Las alarmas se dispararon con el estado en el que volvió Raphinha después del parón por selecciones. No es la primera vez que Hansi Flick juega al gato y el ratón para despistar el foco mediático y proteger a sus jugadores. Ya lo hemos visto anteriormente cuando ha convocado a un Dani Olmo que no podía jugar por sus problemas físicos crónicos o lo constatamos en cada rueda de prensa donde sigue apostando por el inglés. Tácticas, al fin y al cabo, para bunkerizar el vestuario. Y bien que hace.


Pero la realidad evidencia que Raphinha ha vuelto tocado de forma física y mental. Está desgastado de las peleas que ha vivido con la selección argentina, pero también la propia presión que pone la selección brasilera por la importancia que dan al deporte rey, el fútbol. Lejos de presentarlo como una víctima, Raphinha es brasilero, un brasilero más. Y ya sabemos, desde la experiencia azulgrana, cómo son estos jugadores: para lo bueno, pero también para lo malo.


Los minutos que ha tenido en la vuelta de semifinales de la Copa ante el Atlético de Madrid o la necesidad que tuvo el equipo para que saliera en la segunda parte ante el Betis, constatan que el problema no es grave. Pero sí es un problema. Y más aún puede acabar siendo mayor si no se redirige a tiempo. La actitud que tuvo al terminar el partido del empate contra los béticos mostró a un Raphinha enfadado con el mundo y con una imagen que debe redirigir.

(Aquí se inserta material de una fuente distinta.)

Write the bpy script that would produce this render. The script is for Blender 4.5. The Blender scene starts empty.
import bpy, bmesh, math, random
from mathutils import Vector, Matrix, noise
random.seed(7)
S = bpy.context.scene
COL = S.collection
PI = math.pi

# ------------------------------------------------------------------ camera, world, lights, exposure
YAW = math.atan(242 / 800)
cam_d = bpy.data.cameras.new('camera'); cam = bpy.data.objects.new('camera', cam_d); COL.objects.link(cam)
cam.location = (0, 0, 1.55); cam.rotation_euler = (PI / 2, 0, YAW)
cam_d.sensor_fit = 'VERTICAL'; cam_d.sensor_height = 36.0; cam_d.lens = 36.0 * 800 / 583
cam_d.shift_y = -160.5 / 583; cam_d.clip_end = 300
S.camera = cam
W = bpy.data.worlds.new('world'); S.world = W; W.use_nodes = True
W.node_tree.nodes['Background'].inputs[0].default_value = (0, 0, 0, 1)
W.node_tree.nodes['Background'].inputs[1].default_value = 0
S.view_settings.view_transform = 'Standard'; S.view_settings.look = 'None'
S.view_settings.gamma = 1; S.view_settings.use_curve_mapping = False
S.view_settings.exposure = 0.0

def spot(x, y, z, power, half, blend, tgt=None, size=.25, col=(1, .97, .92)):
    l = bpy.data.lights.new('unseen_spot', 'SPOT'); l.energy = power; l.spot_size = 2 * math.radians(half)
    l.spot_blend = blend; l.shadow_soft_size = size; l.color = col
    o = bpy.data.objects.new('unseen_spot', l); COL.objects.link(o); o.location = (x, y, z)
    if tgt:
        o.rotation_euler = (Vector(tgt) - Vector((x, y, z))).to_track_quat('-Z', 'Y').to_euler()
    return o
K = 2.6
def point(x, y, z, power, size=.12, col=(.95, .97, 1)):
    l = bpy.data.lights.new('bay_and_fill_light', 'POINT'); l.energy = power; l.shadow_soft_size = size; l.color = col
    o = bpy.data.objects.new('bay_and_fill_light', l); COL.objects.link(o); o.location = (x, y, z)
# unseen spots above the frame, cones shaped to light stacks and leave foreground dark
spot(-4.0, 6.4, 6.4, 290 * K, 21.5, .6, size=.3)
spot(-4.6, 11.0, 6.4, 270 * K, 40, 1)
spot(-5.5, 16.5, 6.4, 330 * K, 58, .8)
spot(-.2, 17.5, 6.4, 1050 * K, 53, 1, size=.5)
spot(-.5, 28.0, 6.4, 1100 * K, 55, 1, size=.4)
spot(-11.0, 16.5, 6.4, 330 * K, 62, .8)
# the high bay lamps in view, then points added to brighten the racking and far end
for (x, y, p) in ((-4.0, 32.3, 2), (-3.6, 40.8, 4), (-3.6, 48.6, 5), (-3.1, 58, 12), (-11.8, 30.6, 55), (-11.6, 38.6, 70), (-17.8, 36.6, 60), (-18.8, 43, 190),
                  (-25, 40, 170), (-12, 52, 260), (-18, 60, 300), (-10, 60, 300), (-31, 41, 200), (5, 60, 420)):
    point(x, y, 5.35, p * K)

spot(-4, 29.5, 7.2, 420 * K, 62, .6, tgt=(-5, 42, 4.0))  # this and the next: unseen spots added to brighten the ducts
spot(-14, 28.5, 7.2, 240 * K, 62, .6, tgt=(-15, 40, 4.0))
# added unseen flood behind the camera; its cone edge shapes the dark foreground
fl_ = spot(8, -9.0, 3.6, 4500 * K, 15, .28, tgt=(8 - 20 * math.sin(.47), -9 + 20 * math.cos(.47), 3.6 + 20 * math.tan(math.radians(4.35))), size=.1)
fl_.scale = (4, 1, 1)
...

Si bien es verdad que es un jugador importante, no es menos cierto que su explosión la ha hecho después de más de dos temporadas en el club y pagando por él una morterada. Barcelona no es Río de Janeiro. Y los guateques y las polémicas del fútbol latinoamericano tampoco gustan a la afición azulgrana. Separar el papel que tenga y quiera proyectar en la selección o el club es una premisa básica para que entienda las cosas y no se vayan de madre.